Photothèque idéale

© MARK STEINMETZ
Michel Verlinden
Michel Verlinden Journaliste

Puisqu’il est à nouveau question de rêver à distance, le Charcoal Book Club est le bon plan pour qui désire s’initier à la photographie contemporaine.

C’est une tendance lourde qui pèse de tout son poids sur l’époque: désormais les livres photo sont tout aussi importants que les tirages originaux. Ils acquièrent une valeur semblable. Pour preuve, nombreux sont les amateurs qui traquent les éditions rares aux quatre coins du monde.

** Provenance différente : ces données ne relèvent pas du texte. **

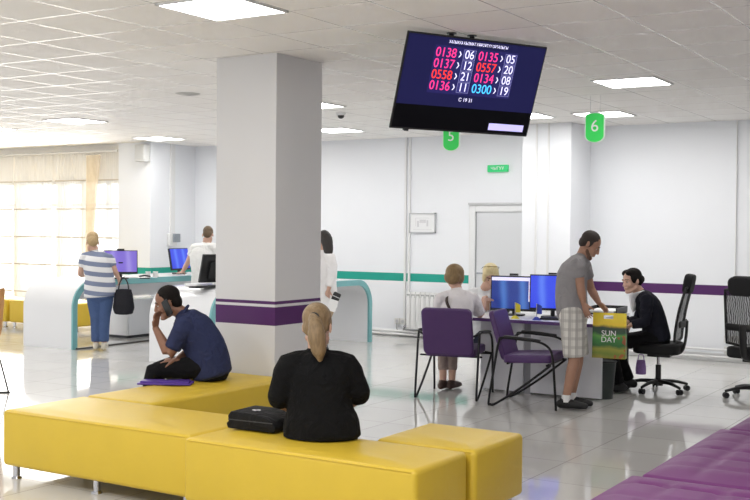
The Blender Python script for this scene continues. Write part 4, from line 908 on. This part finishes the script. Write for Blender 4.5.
# 7 blonde clerk
a = A(11.85); f = V((.3, -.95, 0)); b = V((a(480, 334).x, a(480, 334).y, 0))
J = dict(pel=a(479, 333), wai=a(479, 320), che=a(481, 304, -.08), nek=a(484.5, 290, -.15), hed=a(490.5, 276, -.22), hf=V((.5, -.78, -.55)), sh=[a(497, 296, -.1), a(471.5, 294, -.1)], el=[a(500, 301.5, -.12), a(472, 301.5, -.1)], wr=[a(497, 298, -.42), a(486, 298, -.45)], kn=[a(525, 340, -.36), a(515, 340, -.36)], an=[a(522, 379, -.3), a(512, 379, -.3)])
b = V((J['pel'].x, J['pel'].y, .48))
t, P, R, b = person('blonde clerk in a white coat bending over papers behind the wallpaper monitor', b, f, J, SKIN, clothmat('white_coat', (232, 233, 236), .85), 1.85, clothmat('navy_trousers', (40, 44, 60)), m_shoe, [(.18, .13), (.175, .13), (.16, .12), (.175, .12), (.14, .09)], sc=.95)
hr = hair(t, b, hairmat('hair_platinum', (206, 186, 132), (240, 226, 184)), [('e', (0, -.022, .05), (.088, .1, .085)), ('e', (0, -.065, -.02), (.08, .055, .08)), ('e', (.07, .015, .0), (.022, .04, .07)), ('e', (-.07, .015, .0), (.022, .04, .07)), ('e', (.03, .05, .085), (.05, .03, .03))], P, R)
bm = newbm(); n0, n1 = P(-.05, .05, -.19), P(.05, .05, -.19); sweep(bm, [P(-.06, -.03, -.13), P(-.055, .07, -.2), P(-.02, .1, -.32), P(.0, .1, -.4), P(.02, .1, -.32), P(.055, .07, -.2), P(.06, -.03, -.13)], .006, n=6, k=4); obj('lanyard', bm, mat('lanyard_green', (40, 110, 80), .7), t, off=b)
gl_ = thing('sunglasses', 'sunglasses pushed up on the blonde clerk hair', 'glasses', P(0, .035, .14))
for s in (-1, 1):
    bm = newbm(); q0 = P(0, .035, .14); ell(bm, P(s*.033, .045, .148)-q0, (.024, .005, .014), R @ M.Rotation(-.6, 3, 'X'), 12); obj('lens', bm, mat('lens_amber', (196, 176, 120), .1), gl_)
    bm = newbm(); sweep(bm, [P(s*.06, .04, .142)-q0, P(s*.085, -.02, .1)-q0, P(s*.092, -.07, .05)-q0], .003, n=6, k=3); obj('temple', bm, m_black, gl_)
bm = newbm(); sweep(bm, [P(-.01, .05, .15)-q0, P(.01, .05, .15)-q0], .003, n=6); obj('bridge', bm, m_black, gl_)
# 8 standing man in grey
a = A(9.95); f = V((.95, .31, 0)); b = onz(572, 407, 0)
J = dict(pel=a(572.5, 311), wai=a(571, 296), che=a(572.5, 275), nek=a(581.5, 257), hed=a(590, 244.5, -.01), hf=V((.82, .27, -.62)), hu=V((.45, .15, .88)), sh=[a(583.5, 265, .14), a(577.5, 265, -.15)], el=[a(591, 289, .17), a(580.5, 287, -.17)], wr=[a(599, 303, .14), a(583.5, 303, -.15)], kn=[a(578, 357, .1), a(574.5, 358, -.08)], an=[a(571.5, 396, .12), a(566, 398.5, -.08)])
k = NT('plaid_shorts_cloth'); tc = k.n('ShaderNodeTexCoord'); sp = k.n('ShaderNodeSeparateXYZ'); k.l(tc.outputs['Object'], sp.inputs[0])
def per(o, p, w): return k.math('LESS_THAN', k.math('FRACT', k.math('DIVIDE', o, p)), w)
hx = k.math('ADD', sp.outputs[0], k.math('MULTIPLY', sp.outputs[1], .5))
c_ = k.mix(k.math('MULTIPLY', per(hx, .07, .4), .55), lin((222, 219, 213)), lin((150, 146, 142))); c_ = k.mix(k.math('MULTIPLY', per(sp.outputs[2], .08, .35), .45), c_, lin((170, 166, 162))); c_ = k.mix(k.math('MULTIPLY', per(hx, .035, .15), .3), c_, lin((90, 84, 86)))
k.l(c_, k.b.inputs['Base Color']); k.b.inputs['Roughness'].default_value = .9; m_plaid = k.m
t, P, R, b = person('man in a grey t-shirt and pale checked shorts standing at the desk holding a bag', b, f, J, SKIN_T, clothmat('grey_jersey', (150, 147, 149), .9, .6), .55, m_plaid, m_shoe, [(.17, .145), (.172, .148), (.168, .145), (.185, .14), (.14, .095)], hem=.0, voxel=.006, leg_len=.95, short_r=1.22, hands=((V((.7, .2, -.7)), V((-.1, -.6, -.7)), 1.15), (V((.25, .1, -.95)), V((.2, .9, .2)), .45)), leg_r=1.0, arm_r=1.05, cloth_names=('t_shirt', 'shorts', 'shoe'))
hair(t, b, mat('hair_cropped', (52, 42, 38), .7, noise=.3, nscale=90), [('e', (0, -.02, .043), (.077, .093, .083)), ('e', (0, -.055, -.005), (.069, .052, .062)), ('e', (.068, -.0, .01), (.011, .02, .04)), ('e', (-.068, -.0, .01), (.011, .02, .04))], P, R)
hair(t, b, mat('stubble', (112, 84, 70), .8), [('s', [(-.056, .012, -.06), (-.036, .055, -.092), (0, .076, -.104), (.036, .055, -.092), (.056, .012, -.06)], [(.0175, .021)]*5), ('e', (0, .091, -.049), (.022, .0085, .004))], P, R, name='beard', voxel=.006)
for i in (0, 1):
    bm = newbm(); q = V(J['an'][i]); cyl(bm, q+V((0, 0, -.03)), q+V((0, 0, .035)), .043, .042, n=18); obj('sock', bm, m_paper, t, off=b)
# gift bag
q0 = at(593.5, 317.5, 9.98); q1 = at(626.5, 316, 9.86); wB = (q1-q0).length; xr = (q1-q0); xr.z = 0; xr.normalize(); zb = at(610, 358, 9.92).z; zt_ = at(610, 313, 9.92).z; hB = zt_-zb
t = thing('gift_bag', 'yellow and green landscape carrier bag with white lettering held by the standing man', 'bag', V(((q0+q1)/2).to_tuple()[:2]+(zb,)), math.atan2(xr.y, xr.x))
k = NT('bag_print'); tc = k.n('ShaderNodeTexCoord'); sp = k.n('ShaderNodeSeparateXYZ'); k.l(tc.outputs['Object'], sp.inputs[0])
nz = k.n('ShaderNodeTexNoise'); nz.inputs['Scale'].default_value = 9; nz.inputs['Detail'].default_value = 5; k.l(tc.outputs['Object'], nz.inputs['Vector'])
zz = k.math('ADD', k.math('DIVIDE', sp.outputs[2], hB), k.math('MULTIPLY', k.math('SUBTRACT', nz.outputs[0], .5), .16))
cr = k.n('ShaderNodeValToRGB'); k.l(zz, cr.inputs[0]); els = cr.color_ramp.elements
for i, (p_, c) in enumerate(((0, (150, 140, 50)), (.1, (110, 130, 40)), (.2, (150, 150, 50)), (.28, (40, 100, 40)), (.42, (52, 130, 50)), (.5, (90, 160, 60)), (.56, (30, 76, 40)), (.68, (40, 60, 40)), (.74, (244, 208, 30)), (1, (252, 228, 50)))):
    e = els[i] if i < 2 else els.new(p_)
    e.position = p_; e.color = (*lin(c), 1)
nr = k.n('ShaderNodeTexNoise'); nr.inputs['Scale'].default_value = 6; k.l(tc.outputs['Object'], nr.inputs['Vector'])
rd = k.math('MULTIPLY', k.math('MULTIPLY', k.math('GREATER_THAN', nr.outputs[0], .585), k.math('GREATER_THAN', sp.outputs[0], .05)), k.math('LESS_THAN', zz, .74))
k.l(k.mix(k.math('MULTIPLY', rd, .7), cr.outputs[0], lin((180, 60, 40))), k.b.inputs['Base Color']); k.b.inputs['Roughness'].default_value = .35; m_bag = k.m
bm = newbm(); w = wB/2
# front and back sheets with a die-cut handle slot, gusset between
hs = (-.06, .035, hB-.055, hB-.02)
for y in (-.045, .045):
    yt = y*.35
    def PV(x, z): return bm.verts.new((x, y+(yt-y)*(z/hB)**1.5, z))
    xs_ = [-w, hs[0], hs[1], w]; zs_ = [0, hB*.4, hB*.7, hs[2], hs[3], hB]
    G_ = [[PV(x, z) for x in xs_] for z in zs_]
    for i in range(5):
        for j in range(3):
            if i == 3 and j == 1: continue
            bm.faces.new((G_[i][j], G_[i][j+1], G_[i+1][j+1], G_[i+1][j]))
    if y < 0: GF = G_
    else:
        for s in (0, 3):
            for i in range(5): bm.faces.new((GF[i][s], G_[i][s], G_[i+1][s], GF[i+1][s]))
        for j in range(3): bm.faces.new((GF[0][j], GF[0][j+1], G_[0][j+1], G_[0][j]))
obj('bag_body', bm, m_bag, t, smooth=False)
for s_, z in (('SUN', hB*.55), ('DAY', hB*.41)):
    text('lettering', s_, .07, m_paper, t, M.Translation((.0, -.047+.03*(z/hB)**1.5-.004, z)) @ M.Rotation(pi/2, 4, 'X'), .001)
# 9 clerk in black jacket
a = A(11.0); f = V((-.88, -.47, 0)); b = V((a(655, 337).x, a(655, 337).y, .5))
J = dict(pel=a(656, 335), wai=a(654, 321), che=a(648.5, 306), nek=a(640, 293), hed=a(631.5, 281, -.03), hf=V((-.55, -.83, -.15)), hu=V((-.12, -.05, 1)), sh=[a(647, 299.5, -.17), a(644, 297, .17)], el=[a(645, 322, -.22), a(638, 320, .17)], wr=[a(631, 325, -.22), a(627, 322, .05)], kn=[a(610, 344, -.1), a(614, 343, .1)], an=[a(619, 383, -.1), a(629, 379, .12)])
t, P, R, b = person('woman in a black jacket and white collar sitting in the high-back office chair', b, f, J, SKIN, clothmat('black_jacket', (27, 28, 38), .9, .6), 1.92, m_blk, m_shoe, seat=(CH.x-.34, CH.x+.34, CH.y-.34, CH.y+.34, .507), girth=[(.18, .14), (.178, .14), (.16, .125), (.175, .125), (.14, .095)], voxel=.006, sc=.95, leg_len=2.0, fem=True, feet=[V((-.93, -.36, 0)), V((-.93, -.36, 0))], hands=((V((-.6, .1, -.3)), V((0, 0, -1)), .5), (V((-.5, -.4, -.3)), V((0, 0, -1)), .5)), cloth_names=('jacket', 'trousers', 'shoe'))
hair(t, b, mat('hair_dark', (30, 26, 25), .6), [('e', (0, -.03, .048), (.082, .095, .084)), ('e', (0, -.065, .0), (.074, .055, .07)), ('e', (.068, .0, .03), (.016, .04, .045)), ('e', (-.068, .0, .03), (.016, .04, .045)), ('e', (0, -.115, -.0), (.045, .04, .045)), ('e', (.032, .012, .085), (.046, .062, .036)), ('e', (-.032, .012, .085), (.046, .062, .036)), ('e', (.064, .016, .03), (.015, .034, .055)), ('e', (-.064, .016, .03), (.015, .034, .055))], P, R)
m_wc = clothmat('white_collar', (240, 240, 242), .8, .2)
r_, f_, u2_ = basis(f); nk = V(J['nek']); ch = V(J['che'])
bm = newbm()
for s in (-1, 1):
    sweep(bm, [nk-f_*.05+r_*s*.03+V((0, 0, .005)), nk+r_*s*.062+V((0, 0, .005)), nk+f_*.07+r_*s*.05-V((0, 0, .02)), nk.lerp(ch, .55)+f_*.125+r_*s*.035, ch+f_*.155+r_*s*.012-V((0, 0, .06))], [(.012, .02), (.014, .026), (.014, .03), (.012, .026), (.008, .012)], k=4, side=f_)
sweep(bm, [nk+f_*.045-V((0, 0, .03)), nk.lerp(ch, .6)+f_*.105, ch+f_*.14-V((0, 0, .04))], [(.045, .02), (.035, .02), (.012, .01)], side=r_, k=3)
remesh('blouse_collar', bm, m_wc, .007, t, b, 2)
# lilac pouch hanging by the chair
q = at(641, 359, 10.9); t = thing('lilac_pouch', 'small lilac cloth bag below the seat of the woman in the black jacket', 'bag', (q.x, q.y, q.z-.15), .3)
bm = newbm(); sweep(bm, [(0, 0, 0), (0, 0, .05), (0, 0, .14)], [(.05, .02), (.052, .022), (.04, .01)], side=V((1, 0, 0)), k=3, caps=(.3, .3)); obj('pouch', bm, clothmat('lilac_cloth', (140, 112, 168)), t)
bm = newbm(); sweep(bm, [(-.03, 0, .13), (-.02, 0, .19), (.02, 0, .19), (.03, 0, .13)], .004, n=6, k=4); obj('handle', bm, clothmat('lilac_cloth', (140, 112, 168)), t)
# ---------------------------------------------------------------- light
w = bpy.data.worlds.new('world'); SC.world = w; w.use_nodes = True; bg = w.node_tree.nodes['Background']; bg.inputs[0].default_value = (.93, .96, 1, 1); bg.inputs[1].default_value = 1.15
def area(name, loc, size, power, rot=(0, 0, 0), col=(1, .98, .95)):
    d = bpy.data.lights.new(name, 'AREA'); d.shape = 'RECTANGLE'; d.size, d.size_y = size; d.energy = power; d.color = col
    o = bpy.data.objects.new(name, d); C.objects.link(o); o.location = loc; o.rotation_euler = rot; return o
for i, (x, y, p) in enumerate(((-2.5, 2.5, 60), (-6, 1.5, 60), (-9, 4, 50), (-8.6, 7, 36), (-13, 6.5, 40), (-1.2, 12.3, 16), (-3.6, 12.4, 14), (-6.6, 12.9, 14), (-10.2, 12.9, 16), (0.5, 4.5, 40))):
    area('ceiling_fill_%d' % i, (x, y, T-.03), (.6, .6), p)  # added fill: front ones for unseen panels, rear ones to brighten the back wall
area('window_daylight', (-16, YWIN-.3, 1.7), (5.5, 2.2), 160, (math.radians(-90), 0, 0), (1, .98, .95))
SC.view_settings.view_transform = 'Standard'; SC.view_settings.look = 'None'; SC.view_settings.exposure = .2
try: SC.cycles.use_denoising = True
except Exception: pass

À titre d’exemple emblématique, on évoquera la paradoxale valeur -2000 euros à tout le moins- de l’édition française du célèbre The Americans de Robert Frank. Paru en 1958, soit deux ans après le périple états-unien du photographe, ce « livre à images », comme on désignait ce genre de volumes à l’époque, ne s’apparente pourtant à rien de moins qu’une trahison en bonne et due forme. On sait aujourd’hui que l’éditeur, Robert Delpire, avait prescrit un format et un préfacier pas vraiment au goût de l’auteur, lui qui s’était déjà imposé une sélection aux allures d’équation redoutable: seulement 83 clichés parmi 27.000 images en provenance de 767 pellicules dégainées en 13 mois d’errance. Pas envie de rater le nouveau Robert Frank? Créé en 2018, le Charcoal Book Club se découvre comme un principe d’abonnement -pour 65 dollars et les frais d’expédition, les membres reçoivent chaque mois une monographie signée et un tirage de collection de l’artiste- ayant en ligne de mire la sensibilisation à la photographie contemporaine. On doit cette initiative à Jesse Lenz. Après trois années à parcourir le pays de l’oncle Sam avec sa femme et ses trois enfants dans une caravane Airstream, ce photographe américain décide de se fixer. Il se rend alors compte que ce sont les livres de photographie qui lui ont le plus manqué durant son périple. Après de nombreux achats décevants, l’intéressé comprend l’importance d’un travail de curation en raison de la surabondance de l’offre. Il lance alors son initiative en s’inspirant de Vinyl Me, Please, un concept similaire appliqué à la musique.

Culture visuelle

On doit à Lewis Baltz, talent réputé de la New Topography, une belle définition du livre photo qu’il situe sur un « vaste territoire quelque part entre la nouvelle et le film« . Il est vrai que ces ouvrages témoignent d’un pouvoir d’évocation considérable, ce « génie propre » qu’évoque Roland Barthes dans La Chambre claire. Les dernières parutions du club ne démentent pas cette puissance. On pense en particulier au travail d’Alessandra Sanguinetti qui, après ses incroyables tableaux visuels autour de l’enfance et de son goût pour l’imagination (le remarquable Les Aventures de Guille et Belinda et la signification énigmatique de leurs rêves), a publié, pour l’envoi du mois de septembre, un opus mettant à nouveau en scène les deux cousines argentines. Cette fois, le réel s’invite sans transition à la faveur d’une grossesse et d’une maternité aussi précoce qu’inattendue. L’histoire bouleverse qui, en plus de capturer leurs aspirations, révèle le passage assassin du temps. La prochaine parution de décembre s’annonce tout aussi émouvante. Il s’agit de la réédition sous forme de trilogie du sublime South Central, perle intensément poétique de Mark Steinmetz parue en 2006. Héritier de la street photography, Steinmetz rend compte comme personne du caractère à la fois dérisoire et sublime de l’existence.